Crisp, pan-fried chicken finds its ideal partner in seasonal vegetables poached in broth

The best cookbooks are like the best of friends: you might not see them for weeks, months, years even, but, when you do get together, it is a combination of familiarity and joy as you pick up just where you left off.

It had been only a few months, but I had one such reunion with Alastair Little’s Keep It Simple recently, a book so good that I want to ingest it in much the same way as all the recipes inside. Not that it was always this way. When first given a used first edition with a makeshift Chinese print wrapping paper cover, I was obviously pleased and excited about cooking what were certain to be good recipes. But it didn’t seem a book to be read and relished, more the practical sort that would become a useful acquaintance. Then I did read, standing at the counter but soon finding a chair and a pencil, underlining bits so as to remember them better, my pencil doing a sort of yes, yes, YES. It is a practical book – good ones generally are – and also full of wit and wisdom from a chef who is self-taught and so possesses the spirit and mind of a home cook: a real kitchen companion.

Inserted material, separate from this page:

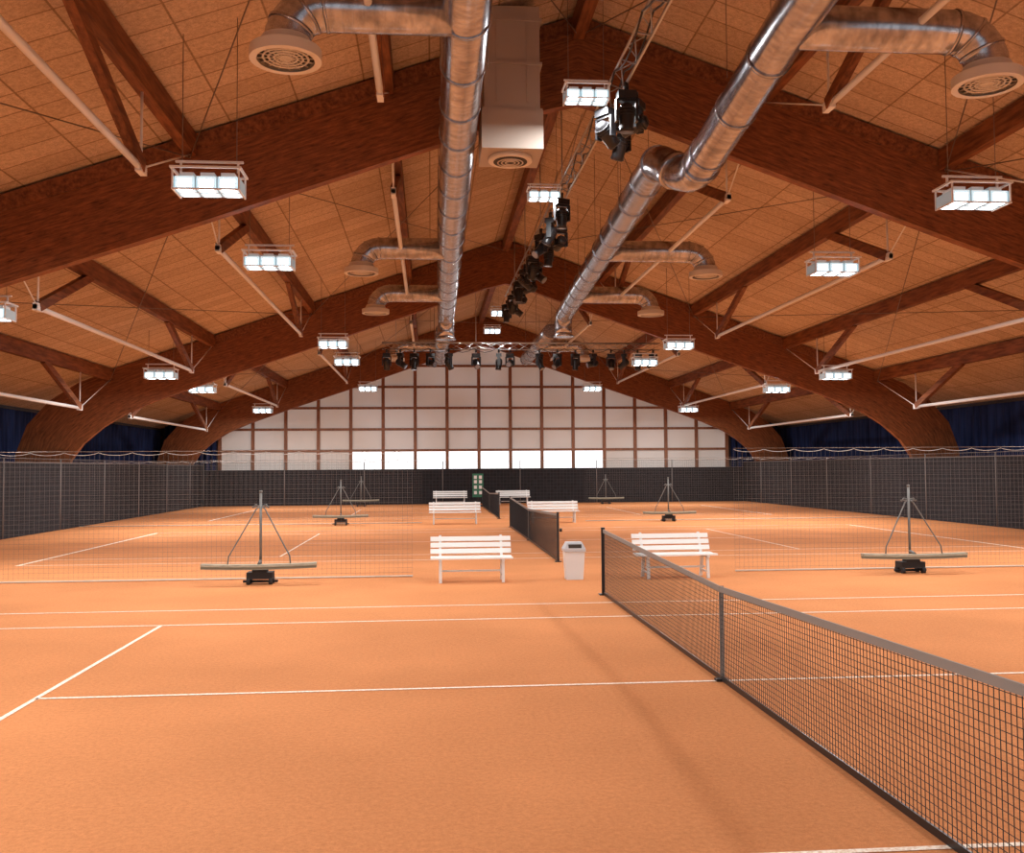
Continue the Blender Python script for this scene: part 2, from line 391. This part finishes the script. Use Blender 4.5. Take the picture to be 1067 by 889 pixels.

Like all the best cookbooks, it is not just the recipes that become regulars – Orvieto chicken, risotto with asparagus, cod with tzatziki – it is the methods and bits of advice that etch themselves on to cooking consciousness: that mayonnaise is best made with a whisk; that onion to have with liver should be a compote, not caramelised; that mise en place is key (I am working on this). There are also the ways of seeing, that oxtail is a food of reassurance and reaffirmation, that aioli is a moveable feast, the vital trivia that precedes Little’s recipe for rabbit with home-dried tomatoes: that it was a rabbit head exiting though John Hurt’s stomach in Alien.

It is the advice from Keep It Simple that plays like an advert jingle when I pan-fry chicken: get it out of the fridge well in advance, season with abundant salt and pepper, rubbing well into the skin, arrange the pieces skin down in a large saute pan with a little olive oil, then fry without touching for 25 minutes until the skin is crisp and golden, before turning and cooking for another 10 minutes.

Best books are also like best friends in that they know they won’t be usurped. Alastair’s chicken tips meeting a Jessica Seaton recipe was an essential collaboration; Jessica’s recipe needs an oven and we don’t have one at the moment (or, rather, not one that doesn’t involve running down a flight of stairs, and across a communal garden, and back up two more flights). Having pan-fried the chicken pieces – a small (1.6kg) joined chicken or four thighs/legs – you remove them from the pan, pour away most of the chicken fat, replace it with a big knob of butter and chopped shallot, and let that bubble and foam before adding half a litre or so of light chicken stock. Once the stock is simmering, you use it to poach spring/summer vegetables chopped into manageable pieces and added in a (roughly) estimated order of cooking time – a big handful of sprouting broccoli first, then green beans, broad beans, then lastly peas and leaves that only need moments. Once the vegetables are cooked – tender but still vibrant (it is nice to have the vivid green) – return the chicken pieces to the pan and simmer a few minutes more.

The chicken should be tender and with deep-golden skin, which contrasts with the brothy spring vegetables and beautifully flavoured broth itself. Serve with boiled potatoes, or simply with bread – con pane, the root of the word “companionship”.